Ibnu Hazm Al-Andalusi rahimahullah mengatakan,
لَا تَنْصَحُ عَلَى شَرْطِ الْقَبُوْلِ مِنْكَ، فَإِنْ تَعَدَّيْتَ هَذِهِ الْوُجُوهَ، فَأَنْتَ ظَالِمٌ لَا نَاصِحٌ، وَطَالِبُ طَاعَةٍ لَا مُؤَدِّي حَقِّ دِيَانَةٍ وأُخُوَّةٍ، وَلَيْسَ هَذَا حُكْمَ الْعَقْلِ وَلَا حُكْمَ الصَّدَاقَةِ، وَلَكِنْ حُكْمَ الْأَمِيْرِ مَعَ رَعِيَّتِهِ وَالسَّيِّدِ مَعَ عَبِيْدِهِ
“Janganlah engkau menasihati orang lain dengan mengharuskannya menerima nasihatmu. Jika engkau berbuat demikian, berarti engkau menzalimi, bukan menasihati; engkau minta ditaati, bukan menunaikan hak agama dan ukhuah. Yang demikian itu bukanlah kearifan orang yang berbudi dan welas asih, melainkan paksaan seorang penguasa terhadap rakyatnya dan tuan terhadap budaknya.” (Rasail Ibnu Hazm)
Oleh karena itu, yang benar adalah sampaikanlah nasihat dengan ikhlas mengharap wajah Allah dan mengharapkan kebaikan. Jika nasihat tersebut diterima, maka itulah yang diharapkan. Namun, jika nasihat tersebut tidak diterima, maka tidak mengapa. Ketahuilah bahwa sesungguhnya memberi nasihat adalah amal saleh, ia akan diganjar pahala atasnya walaupun nasihatnya tidak diterima.

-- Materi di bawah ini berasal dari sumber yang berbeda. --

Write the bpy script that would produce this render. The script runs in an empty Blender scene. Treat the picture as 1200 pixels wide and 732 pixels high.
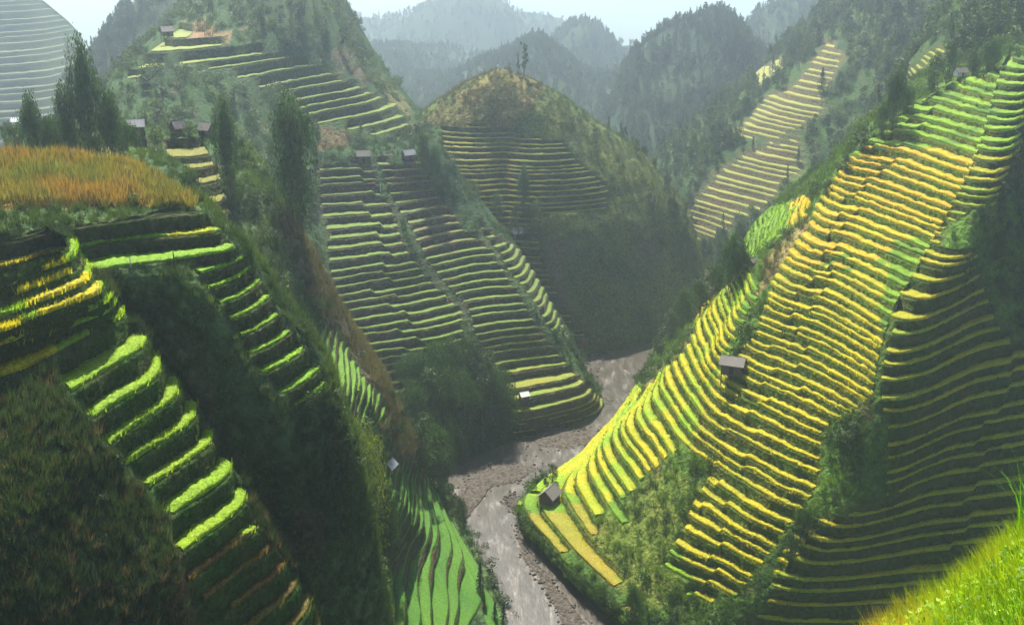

Allah subhanahu wa ta’ala berfirman,
وَٱلْعَصْرِ ١ إِنَّ ٱلْإِنسَـٰنَ لَفِى خُسْرٍ ٢ إِلَّا ٱلَّذِينَ ءَامَنُوا۟ وَعَمِلُوا۟ ٱلصَّـٰلِحَـٰتِ وَتَوَاصَوْا۟ بِٱلْحَقِّ وَتَوَاصَوْا۟ بِٱلصَّبْرِ ٣
“Demi masa. Sesungguhnya manusia itu benar-benar dalam kerugian, kecuali orang-orang yang beriman dan mengerjakan amal saleh dan saling menasihati supaya mentaati kebenaran dan saling menasihati supaya menetapi kesabaran.” (QS. Al-Ashr: 1 – 3)
Demikianlah beberapa adab dalam memberikan nasihat. Semoga Allah subhanahu wa ta’ala memberikan taufik kepada kita untuk bisa mendapatkannya. Amin ya Robbal ‘alamin. Wallahu ta’ala a’lam bish showab.